Should I Relocate Duplicati Databases to HDDs?

Hi, should I relocate these databases to HDDs? Am asking cos restoration ate up more of the SSDs’ lifecycle % than I am comfortable with.

Hey there,

Moving the databases to HDD is a reasonable call if SSD wear is a genuine concern. Duplicati’s local databases are SQLite files that get read heavily during deduplication lookups on every backup run, and read even more intensively during restores when it maps each block back to the source. The writes during a restore are significant but the reads are the real hammer.

The main tradeoff is speed. With the database on an HDD you will notice longer backup times because each chunk Duplicati processes requires a database lookup, and rotational latency adds up when that happens thousands of times per run. Restores will be slower too since block location lookups are sequential against a spinning disk. If your backup sets are large (hundreds of GB or more), this can be noticeable.

If you want to split the difference, one option is to move the database to an HDD for steady-state operation and temporarily copy it back to SSD before doing a restoration. Duplicati lets you point to a custom database location per backup job, so you could keep separate copies if that workflow makes sense.

Also worth checking: how large are your backup sets and how often are you doing full restores? Modern SSDs have TBW ratings in the hundreds of terabytes. Unless you are doing restores of very large datasets regularly, the wear may be less alarming than the percentage figure suggests, especially if the SSD is already several years old and the percentage change looks dramatic even for normal writes.

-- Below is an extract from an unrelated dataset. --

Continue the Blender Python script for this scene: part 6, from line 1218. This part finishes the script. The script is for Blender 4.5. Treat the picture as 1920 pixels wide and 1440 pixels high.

Short answer: yes, moving to HDD works fine and Duplicati will cope, just expect slower backup and restore times.

Best of luck with it.

Datasets are/will be in TBs, some with less than 100 files but most jobs will be in thousands of files

Thankfully there is no need to do full restorations all the time, it was just the recent tests (as mentioned in my other threads) that made me realise how intense these are on the SSDs. Kopia does not have this issue, which makes this worrying and thus prompted me to ask here

It’s even more puzzling since the SSDs involved are varied in age (one SATA and made/bought around 2013?, one NVME and made/bought around 2019) and the similar behavior is observed regardless of OS (Windows, Linux) and machine

PS: (yes I am seeing why Kopia is more recommended but considering that I have some Duplicati backup jobs spanning at least half a decade, I am reluctant to change backup solutions to say the least!)